Dachau toplama kampına geldik. Güneş kaybolmuştu. Çok soğuk ve ayaz olmasına rağmen yine de ziyaretçi sayısı çok yüksekti.  Şimdi kullanılmayan bir tren yolunun son istasyonunu önünde bulunan kampa kontrol kapısından giriliyordu.  Trenden silahların gölgesinde indirilen insanları kadın ve çocukları görür gibiyiz. İtilen tartaklanan insanlar kamp girişine alınıyorlardı. Soğuk görüntü havayı daha fazla soğutuyordu sanki… Tel örgü ve su kanalı ile çevrili kampa üzerinde ARBEIT MACHT FREI (Çalışmak özgürlüktür) yazan bir kapıdan giriliyordu. Kendimizi sınırdayız ve savaştayız gibi hissediyordum. Trenden inen esirler tartaklanarak girişteki kayıt bürosuna alınıyor. Kayıtları yapılarak Dezenfekte edilen odalara alınıyor bir uyuz köpek gibi aşağılanarak tazyikli su ile ıslatılıyordu. Mahkûmlar ilk dakikadan itibaren ölüme razı duruma getiriliyordu. Mahkûm elbiseleri ile uzun prefabrik kulübelere alınıyorlardı. Şimdi Toplama kampı bir müzeye dönüştürülmüş ve ziyarete açıktı. Yatakhane olarak kullanılan prefabrik kulübeleri sökülmüş sadece biri bırakılmıştı. Kampta yaşananlar, resimlerle ve kısa filmlerle anlatılmaya çalışılıyordu. Toplanma meydanı, yakma odaları hepsi ayrı bir trajedi saklıyordu. Yakılan mahkûmlardan kalanı resmeden yanmış insanların birbirine yapışmış kemiklerini gösteren heykel insanın içini acıtıyordu. Kampta biraz sonra ölecekler; bir lütuf gibi, son dualarını yapmak üzere, bir alana alınıyorlardı.  Bu alan şimdi dini tören yeri olarak düzenlenmişti. Kampta bir soğuk ayaz olmasına rağmen, her tarafta, yakılan insanların et kokusu hissediliyordu. Sanki boğuluyordum. Yeter artık dedim artık çıkalım. Sanki onların yaşadıklarını yaşadım gibi sanki bunları yaşamak hissetmek çok kolay gibiymiş gibi.

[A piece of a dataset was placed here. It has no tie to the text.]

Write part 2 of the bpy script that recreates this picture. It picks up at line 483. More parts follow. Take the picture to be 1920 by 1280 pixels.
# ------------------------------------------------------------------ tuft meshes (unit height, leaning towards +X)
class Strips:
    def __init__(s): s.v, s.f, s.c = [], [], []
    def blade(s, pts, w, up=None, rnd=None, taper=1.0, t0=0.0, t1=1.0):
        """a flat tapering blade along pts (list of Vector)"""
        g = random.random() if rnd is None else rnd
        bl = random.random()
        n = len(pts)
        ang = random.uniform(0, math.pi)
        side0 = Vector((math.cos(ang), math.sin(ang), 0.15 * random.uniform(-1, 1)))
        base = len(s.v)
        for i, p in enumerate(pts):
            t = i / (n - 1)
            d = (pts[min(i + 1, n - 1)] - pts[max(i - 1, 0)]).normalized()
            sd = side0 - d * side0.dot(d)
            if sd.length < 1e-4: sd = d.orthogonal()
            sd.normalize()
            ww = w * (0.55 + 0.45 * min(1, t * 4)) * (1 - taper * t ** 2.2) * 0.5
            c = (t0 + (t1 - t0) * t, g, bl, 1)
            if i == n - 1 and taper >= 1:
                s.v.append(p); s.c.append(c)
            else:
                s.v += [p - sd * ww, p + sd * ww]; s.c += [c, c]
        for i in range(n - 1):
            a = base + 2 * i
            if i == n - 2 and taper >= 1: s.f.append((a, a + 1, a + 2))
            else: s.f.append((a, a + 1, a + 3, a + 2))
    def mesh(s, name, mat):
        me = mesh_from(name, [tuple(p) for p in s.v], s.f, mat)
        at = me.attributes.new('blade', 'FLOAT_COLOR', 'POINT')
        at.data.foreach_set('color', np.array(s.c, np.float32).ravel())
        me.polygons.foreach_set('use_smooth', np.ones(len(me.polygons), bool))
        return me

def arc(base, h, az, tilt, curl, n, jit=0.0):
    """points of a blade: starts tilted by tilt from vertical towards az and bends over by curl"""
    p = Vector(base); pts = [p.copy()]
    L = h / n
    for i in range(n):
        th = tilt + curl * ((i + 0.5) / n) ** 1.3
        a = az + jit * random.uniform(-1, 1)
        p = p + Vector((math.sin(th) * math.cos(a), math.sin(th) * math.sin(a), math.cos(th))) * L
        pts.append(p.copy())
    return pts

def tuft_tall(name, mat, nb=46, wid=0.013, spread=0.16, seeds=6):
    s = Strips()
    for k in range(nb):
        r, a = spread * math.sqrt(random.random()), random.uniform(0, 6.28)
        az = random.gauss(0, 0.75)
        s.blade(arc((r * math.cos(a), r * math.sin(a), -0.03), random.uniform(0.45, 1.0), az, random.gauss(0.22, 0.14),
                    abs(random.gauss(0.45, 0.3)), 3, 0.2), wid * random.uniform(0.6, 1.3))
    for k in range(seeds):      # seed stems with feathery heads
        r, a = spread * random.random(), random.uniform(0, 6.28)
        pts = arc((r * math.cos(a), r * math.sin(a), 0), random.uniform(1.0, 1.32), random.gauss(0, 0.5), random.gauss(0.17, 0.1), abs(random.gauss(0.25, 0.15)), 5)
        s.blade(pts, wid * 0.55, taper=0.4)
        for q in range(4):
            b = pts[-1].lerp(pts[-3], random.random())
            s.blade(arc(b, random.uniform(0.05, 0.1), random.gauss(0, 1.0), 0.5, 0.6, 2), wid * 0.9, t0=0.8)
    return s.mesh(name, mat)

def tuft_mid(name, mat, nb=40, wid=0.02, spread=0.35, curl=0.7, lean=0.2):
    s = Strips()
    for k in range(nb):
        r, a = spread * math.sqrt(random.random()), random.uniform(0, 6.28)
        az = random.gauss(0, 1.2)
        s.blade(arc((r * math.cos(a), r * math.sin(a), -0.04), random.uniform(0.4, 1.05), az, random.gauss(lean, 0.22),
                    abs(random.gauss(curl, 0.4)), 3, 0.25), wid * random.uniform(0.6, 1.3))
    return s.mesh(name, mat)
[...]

Arabayla Münih’e doğru yola çıktık.   Şehir çok kalabalıktı.  Arabayı park ettiğimiz yer Türklerin ağırlıklı olduğu bölgeydi. Manavlardan yükselen “armut 2 buçuk’’ sesleri bizi Türkiye’deymiş gibi hissettirdi. Sokaklar Noel’in yaklaştığını gösteriyordu.  Mağazalar büfeler sergiler herkes alışveriş yapıyordu.  Rahatsız eden ekşimsi bir koku yayıyordu sokaklarda.  Yeğenler sıcak taze şarabın kokusu dediler. Almanlar kışın ısınmak için her yerde bol bol sıcak şarap içiyor ve bunu çok seviyorlardı. Şehir büyük ve tarihi yapılarla doluydu. Kilise ve devlet binaları özellikle çok gösterişli inşa edilmiş ve iyi bakımla korumaya alınmıştı.  Muhteşem tarihi binalar insanı yüzyıllar öncesine götürüyordu.